The plan is for both the Taurus II and Cygnus to have their first launches in 2011, with the first resupply mission to the ISS in 2012. Orbital believes the modular design of the Cygnus will allow it to adapt the spacecraft for a number of uses, including flying experiments in its pressurized compartment, or using the propulsion and navigation module as part of a satellite.
Sierra Nevada Corporation of Sparks, NV, is developing a spacecraft called Dream Chaser that incorporates two hybrid engines similar to those the company is supplying to Virgin Galactic for the suborbital SpaceShipTwo. The basic structure of the first Dream Chaser has been built, and Sierra Nevada plans to begin orbital flights in 2014, launching atop the workhorse Atlas V rocket. Sierra Nevada’s executive vice president and chairman, Mark Sirangelo, says the company hopes to use the Dream Chaser to service satellites, with astronauts conducting space walks to perform maintenance.
Aerospace giant Boeing, headquartered in Chicago, is building the CST-100, a space capsule designed to fly on a Falcon 9, Atlas V, or Delta IV rocket. It features a new type of launch escape system that uses rocket engines mounted beneath the spacecraft to send it clear of danger. Similar spacecraft typically use an escape tower attached to the nose of the capsule to pull it to safety in an emergency. These escape towers must be jettisoned once the spacecraft is under way. The new pusher system doesn’t have to be jettisoned, and so could be reused, reducing costs. Test flights are due to begin in 2013; Boeing claims the CST-100 could be operational by 2015. On the exhibition floor, Boeing is displaying an ambitious model of a private space station made of inflatable modules (built by Las Vegas-based Bigelow Aerospace) that could be serviced by CST-100 spacecraft.
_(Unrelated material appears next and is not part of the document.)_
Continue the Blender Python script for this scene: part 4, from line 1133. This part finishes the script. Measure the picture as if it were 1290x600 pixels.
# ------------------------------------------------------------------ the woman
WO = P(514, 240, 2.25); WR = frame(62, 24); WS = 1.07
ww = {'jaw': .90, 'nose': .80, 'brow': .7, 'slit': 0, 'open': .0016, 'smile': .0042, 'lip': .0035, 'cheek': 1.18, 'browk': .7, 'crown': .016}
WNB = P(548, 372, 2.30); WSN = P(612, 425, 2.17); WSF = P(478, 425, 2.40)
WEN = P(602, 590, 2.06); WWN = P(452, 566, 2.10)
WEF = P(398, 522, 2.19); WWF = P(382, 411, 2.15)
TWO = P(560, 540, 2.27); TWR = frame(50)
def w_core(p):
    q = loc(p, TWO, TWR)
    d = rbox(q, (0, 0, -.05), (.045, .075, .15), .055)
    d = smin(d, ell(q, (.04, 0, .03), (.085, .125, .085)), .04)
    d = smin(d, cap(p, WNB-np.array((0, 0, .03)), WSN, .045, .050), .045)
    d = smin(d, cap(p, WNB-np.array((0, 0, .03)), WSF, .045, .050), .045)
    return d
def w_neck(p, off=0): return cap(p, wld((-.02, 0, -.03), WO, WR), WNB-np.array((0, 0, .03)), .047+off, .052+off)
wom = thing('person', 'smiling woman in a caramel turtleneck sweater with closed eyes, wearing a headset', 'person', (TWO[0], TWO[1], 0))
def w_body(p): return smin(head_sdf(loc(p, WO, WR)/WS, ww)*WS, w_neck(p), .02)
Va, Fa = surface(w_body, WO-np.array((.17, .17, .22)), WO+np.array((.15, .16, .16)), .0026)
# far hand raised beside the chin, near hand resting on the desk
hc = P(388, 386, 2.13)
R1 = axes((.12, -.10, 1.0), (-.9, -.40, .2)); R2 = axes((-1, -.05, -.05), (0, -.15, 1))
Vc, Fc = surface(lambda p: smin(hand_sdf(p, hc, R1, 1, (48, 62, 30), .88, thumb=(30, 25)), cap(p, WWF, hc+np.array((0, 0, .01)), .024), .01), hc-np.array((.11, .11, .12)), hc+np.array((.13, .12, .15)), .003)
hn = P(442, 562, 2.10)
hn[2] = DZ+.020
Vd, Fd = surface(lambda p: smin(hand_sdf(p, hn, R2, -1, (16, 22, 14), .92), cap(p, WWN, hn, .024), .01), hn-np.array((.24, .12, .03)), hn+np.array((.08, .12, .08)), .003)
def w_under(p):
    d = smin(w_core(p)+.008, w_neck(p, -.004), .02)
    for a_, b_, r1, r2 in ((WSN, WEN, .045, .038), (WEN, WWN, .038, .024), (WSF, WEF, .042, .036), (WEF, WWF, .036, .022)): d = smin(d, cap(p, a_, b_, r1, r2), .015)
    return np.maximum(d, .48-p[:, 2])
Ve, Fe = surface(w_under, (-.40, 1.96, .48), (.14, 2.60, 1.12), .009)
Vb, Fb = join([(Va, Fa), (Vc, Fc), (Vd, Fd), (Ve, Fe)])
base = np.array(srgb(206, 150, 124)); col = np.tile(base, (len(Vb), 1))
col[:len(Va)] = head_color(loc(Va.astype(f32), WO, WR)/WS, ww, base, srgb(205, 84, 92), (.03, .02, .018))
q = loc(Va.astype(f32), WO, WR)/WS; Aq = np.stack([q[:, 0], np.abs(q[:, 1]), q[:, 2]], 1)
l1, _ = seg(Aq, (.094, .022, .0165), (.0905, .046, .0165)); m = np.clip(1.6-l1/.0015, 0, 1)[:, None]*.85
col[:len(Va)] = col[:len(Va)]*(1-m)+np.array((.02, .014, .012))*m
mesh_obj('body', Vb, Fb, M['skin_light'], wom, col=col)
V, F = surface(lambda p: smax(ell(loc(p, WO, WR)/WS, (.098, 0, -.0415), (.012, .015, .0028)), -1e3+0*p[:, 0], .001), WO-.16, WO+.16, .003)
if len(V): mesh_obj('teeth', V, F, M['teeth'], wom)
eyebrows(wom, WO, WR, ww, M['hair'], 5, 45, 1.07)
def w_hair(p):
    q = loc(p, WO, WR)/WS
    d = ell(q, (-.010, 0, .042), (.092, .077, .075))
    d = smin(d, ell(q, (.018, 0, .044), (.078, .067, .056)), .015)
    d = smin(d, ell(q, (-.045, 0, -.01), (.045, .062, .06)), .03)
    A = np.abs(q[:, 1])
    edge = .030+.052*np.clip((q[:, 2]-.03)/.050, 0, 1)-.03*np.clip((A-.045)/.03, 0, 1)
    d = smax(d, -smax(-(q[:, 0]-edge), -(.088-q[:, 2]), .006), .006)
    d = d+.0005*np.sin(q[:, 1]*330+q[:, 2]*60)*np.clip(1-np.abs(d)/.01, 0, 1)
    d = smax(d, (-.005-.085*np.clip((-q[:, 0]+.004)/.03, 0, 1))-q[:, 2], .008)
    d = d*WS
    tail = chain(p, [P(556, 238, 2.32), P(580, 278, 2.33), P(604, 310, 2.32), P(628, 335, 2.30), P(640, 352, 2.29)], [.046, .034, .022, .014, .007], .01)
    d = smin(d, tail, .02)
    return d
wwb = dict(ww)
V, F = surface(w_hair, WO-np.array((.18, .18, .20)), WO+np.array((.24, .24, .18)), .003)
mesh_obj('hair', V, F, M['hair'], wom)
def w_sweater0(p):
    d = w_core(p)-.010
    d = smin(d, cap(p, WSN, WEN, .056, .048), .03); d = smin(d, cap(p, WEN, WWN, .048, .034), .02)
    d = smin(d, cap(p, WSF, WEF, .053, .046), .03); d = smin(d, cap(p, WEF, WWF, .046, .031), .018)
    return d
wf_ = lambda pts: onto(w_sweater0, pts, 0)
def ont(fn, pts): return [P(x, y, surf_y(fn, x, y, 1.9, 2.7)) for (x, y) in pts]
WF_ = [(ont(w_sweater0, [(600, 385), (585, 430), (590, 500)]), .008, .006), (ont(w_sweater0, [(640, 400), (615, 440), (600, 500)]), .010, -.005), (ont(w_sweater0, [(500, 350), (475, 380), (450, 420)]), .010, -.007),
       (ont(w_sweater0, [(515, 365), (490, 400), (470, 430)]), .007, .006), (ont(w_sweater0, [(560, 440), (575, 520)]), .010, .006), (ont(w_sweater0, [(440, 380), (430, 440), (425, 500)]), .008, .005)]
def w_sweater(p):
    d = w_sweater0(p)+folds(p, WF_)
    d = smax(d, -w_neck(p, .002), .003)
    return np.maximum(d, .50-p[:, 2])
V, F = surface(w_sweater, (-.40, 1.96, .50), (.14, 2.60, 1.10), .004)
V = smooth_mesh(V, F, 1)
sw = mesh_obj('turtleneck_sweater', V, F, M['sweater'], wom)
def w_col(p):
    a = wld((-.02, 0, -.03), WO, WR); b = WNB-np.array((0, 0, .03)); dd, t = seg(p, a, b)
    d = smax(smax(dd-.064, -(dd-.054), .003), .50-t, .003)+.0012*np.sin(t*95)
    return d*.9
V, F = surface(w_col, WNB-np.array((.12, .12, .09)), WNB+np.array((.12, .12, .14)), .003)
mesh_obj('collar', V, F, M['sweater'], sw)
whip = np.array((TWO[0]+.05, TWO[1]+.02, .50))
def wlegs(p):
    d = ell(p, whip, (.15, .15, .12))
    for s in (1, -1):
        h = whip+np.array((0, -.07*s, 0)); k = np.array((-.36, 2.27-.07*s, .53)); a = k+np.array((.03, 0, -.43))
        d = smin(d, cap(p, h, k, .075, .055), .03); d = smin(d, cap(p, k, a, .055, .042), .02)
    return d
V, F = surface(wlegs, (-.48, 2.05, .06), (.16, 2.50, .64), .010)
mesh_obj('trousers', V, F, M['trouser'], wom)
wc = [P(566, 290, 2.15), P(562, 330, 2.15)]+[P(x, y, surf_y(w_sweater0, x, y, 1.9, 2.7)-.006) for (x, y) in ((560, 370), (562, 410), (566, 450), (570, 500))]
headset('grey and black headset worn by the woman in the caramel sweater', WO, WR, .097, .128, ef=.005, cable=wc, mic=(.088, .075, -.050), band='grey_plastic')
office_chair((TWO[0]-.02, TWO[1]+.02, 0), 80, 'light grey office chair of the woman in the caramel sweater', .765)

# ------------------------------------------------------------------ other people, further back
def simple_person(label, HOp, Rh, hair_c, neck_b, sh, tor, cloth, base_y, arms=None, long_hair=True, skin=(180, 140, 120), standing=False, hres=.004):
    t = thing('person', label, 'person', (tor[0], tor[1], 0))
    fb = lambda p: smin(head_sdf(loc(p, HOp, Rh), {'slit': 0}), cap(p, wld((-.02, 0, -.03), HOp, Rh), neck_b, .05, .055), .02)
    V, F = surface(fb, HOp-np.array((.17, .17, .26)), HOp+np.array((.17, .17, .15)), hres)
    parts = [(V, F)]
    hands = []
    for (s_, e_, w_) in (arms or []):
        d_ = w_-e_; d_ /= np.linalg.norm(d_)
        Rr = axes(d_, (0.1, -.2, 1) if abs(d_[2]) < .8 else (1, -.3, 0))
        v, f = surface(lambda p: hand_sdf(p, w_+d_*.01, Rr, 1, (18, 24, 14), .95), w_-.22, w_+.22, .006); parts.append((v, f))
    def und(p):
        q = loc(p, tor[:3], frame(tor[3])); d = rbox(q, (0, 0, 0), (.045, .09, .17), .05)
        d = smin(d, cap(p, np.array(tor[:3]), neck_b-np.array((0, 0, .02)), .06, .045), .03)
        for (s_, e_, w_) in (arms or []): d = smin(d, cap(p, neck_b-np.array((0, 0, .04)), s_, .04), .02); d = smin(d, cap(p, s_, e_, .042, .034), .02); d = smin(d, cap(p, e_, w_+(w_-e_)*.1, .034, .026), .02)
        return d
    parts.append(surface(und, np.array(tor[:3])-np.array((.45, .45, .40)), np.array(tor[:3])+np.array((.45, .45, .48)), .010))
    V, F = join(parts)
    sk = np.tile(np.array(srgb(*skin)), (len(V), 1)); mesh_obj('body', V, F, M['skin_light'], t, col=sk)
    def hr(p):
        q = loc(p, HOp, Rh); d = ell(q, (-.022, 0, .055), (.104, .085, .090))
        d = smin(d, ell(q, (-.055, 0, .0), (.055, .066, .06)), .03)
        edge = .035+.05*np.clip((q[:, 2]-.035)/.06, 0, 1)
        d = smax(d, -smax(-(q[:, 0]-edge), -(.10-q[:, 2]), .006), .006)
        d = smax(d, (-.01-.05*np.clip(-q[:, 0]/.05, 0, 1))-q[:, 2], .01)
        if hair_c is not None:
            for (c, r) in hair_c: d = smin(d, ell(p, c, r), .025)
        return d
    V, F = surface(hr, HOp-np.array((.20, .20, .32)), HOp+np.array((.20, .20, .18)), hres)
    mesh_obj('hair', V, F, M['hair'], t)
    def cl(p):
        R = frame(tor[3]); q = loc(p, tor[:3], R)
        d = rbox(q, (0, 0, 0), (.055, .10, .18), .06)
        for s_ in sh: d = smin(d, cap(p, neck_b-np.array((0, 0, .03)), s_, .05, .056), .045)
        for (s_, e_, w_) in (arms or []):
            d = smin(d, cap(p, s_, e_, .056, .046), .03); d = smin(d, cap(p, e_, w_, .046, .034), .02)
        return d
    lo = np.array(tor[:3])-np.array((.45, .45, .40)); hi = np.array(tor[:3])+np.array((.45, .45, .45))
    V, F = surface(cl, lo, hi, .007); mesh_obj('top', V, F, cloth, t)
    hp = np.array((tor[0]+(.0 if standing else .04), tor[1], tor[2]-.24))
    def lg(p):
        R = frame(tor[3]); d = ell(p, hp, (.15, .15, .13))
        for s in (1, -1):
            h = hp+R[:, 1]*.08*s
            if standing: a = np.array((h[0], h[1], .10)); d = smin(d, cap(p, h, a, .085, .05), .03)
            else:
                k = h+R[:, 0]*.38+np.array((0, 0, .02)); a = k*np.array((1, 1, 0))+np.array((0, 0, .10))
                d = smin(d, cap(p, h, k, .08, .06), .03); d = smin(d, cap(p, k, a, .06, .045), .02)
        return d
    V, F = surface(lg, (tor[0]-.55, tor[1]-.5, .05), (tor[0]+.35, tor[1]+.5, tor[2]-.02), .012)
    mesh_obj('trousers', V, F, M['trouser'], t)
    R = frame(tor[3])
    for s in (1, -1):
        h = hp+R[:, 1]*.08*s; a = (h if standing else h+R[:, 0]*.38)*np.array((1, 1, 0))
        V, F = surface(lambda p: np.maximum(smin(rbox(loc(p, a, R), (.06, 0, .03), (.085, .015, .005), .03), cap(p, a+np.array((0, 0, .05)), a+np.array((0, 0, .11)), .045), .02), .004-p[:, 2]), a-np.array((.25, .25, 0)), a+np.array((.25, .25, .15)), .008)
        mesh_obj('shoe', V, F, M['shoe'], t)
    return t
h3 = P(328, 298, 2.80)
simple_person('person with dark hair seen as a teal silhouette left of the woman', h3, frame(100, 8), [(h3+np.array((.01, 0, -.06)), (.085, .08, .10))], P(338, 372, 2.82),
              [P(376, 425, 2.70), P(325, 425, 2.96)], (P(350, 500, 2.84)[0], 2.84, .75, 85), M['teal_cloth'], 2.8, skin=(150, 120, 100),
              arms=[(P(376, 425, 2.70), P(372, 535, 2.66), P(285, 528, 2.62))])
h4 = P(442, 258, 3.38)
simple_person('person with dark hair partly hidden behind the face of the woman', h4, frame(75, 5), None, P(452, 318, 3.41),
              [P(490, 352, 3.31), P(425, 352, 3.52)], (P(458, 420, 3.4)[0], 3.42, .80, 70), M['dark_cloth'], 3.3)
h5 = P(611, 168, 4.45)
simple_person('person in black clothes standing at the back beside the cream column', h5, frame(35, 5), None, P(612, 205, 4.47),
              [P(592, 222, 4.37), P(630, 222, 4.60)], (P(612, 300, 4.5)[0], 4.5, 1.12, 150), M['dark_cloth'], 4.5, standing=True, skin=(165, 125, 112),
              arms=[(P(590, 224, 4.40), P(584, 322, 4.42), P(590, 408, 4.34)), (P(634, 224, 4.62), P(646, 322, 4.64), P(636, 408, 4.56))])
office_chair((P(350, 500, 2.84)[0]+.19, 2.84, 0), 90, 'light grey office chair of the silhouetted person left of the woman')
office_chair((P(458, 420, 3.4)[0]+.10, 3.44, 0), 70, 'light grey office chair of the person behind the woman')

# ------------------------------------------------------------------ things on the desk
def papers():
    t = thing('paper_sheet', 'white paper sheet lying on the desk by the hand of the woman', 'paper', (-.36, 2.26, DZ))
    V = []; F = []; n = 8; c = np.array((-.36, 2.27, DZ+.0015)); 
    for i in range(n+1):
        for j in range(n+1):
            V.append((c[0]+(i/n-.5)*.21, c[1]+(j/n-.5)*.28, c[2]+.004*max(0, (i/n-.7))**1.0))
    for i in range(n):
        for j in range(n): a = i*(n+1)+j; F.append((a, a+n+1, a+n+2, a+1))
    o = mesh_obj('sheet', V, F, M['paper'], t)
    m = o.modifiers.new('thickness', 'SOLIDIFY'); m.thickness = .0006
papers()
Finally, there’s Blue Origin, a Kent, WA, company founded by Jeff Bezos, CEO of Amazon.com. Blue Origin began testing a suborbital spacecraft design, called New Shepard, in 2006 as a precursor to an orbital vehicle, currently known only as the Blue Origin Space Vehicle Concept. Some hardware for this new vehicle has been built, including the escape system, which uses a design similar to Boeing’s CST-100 system.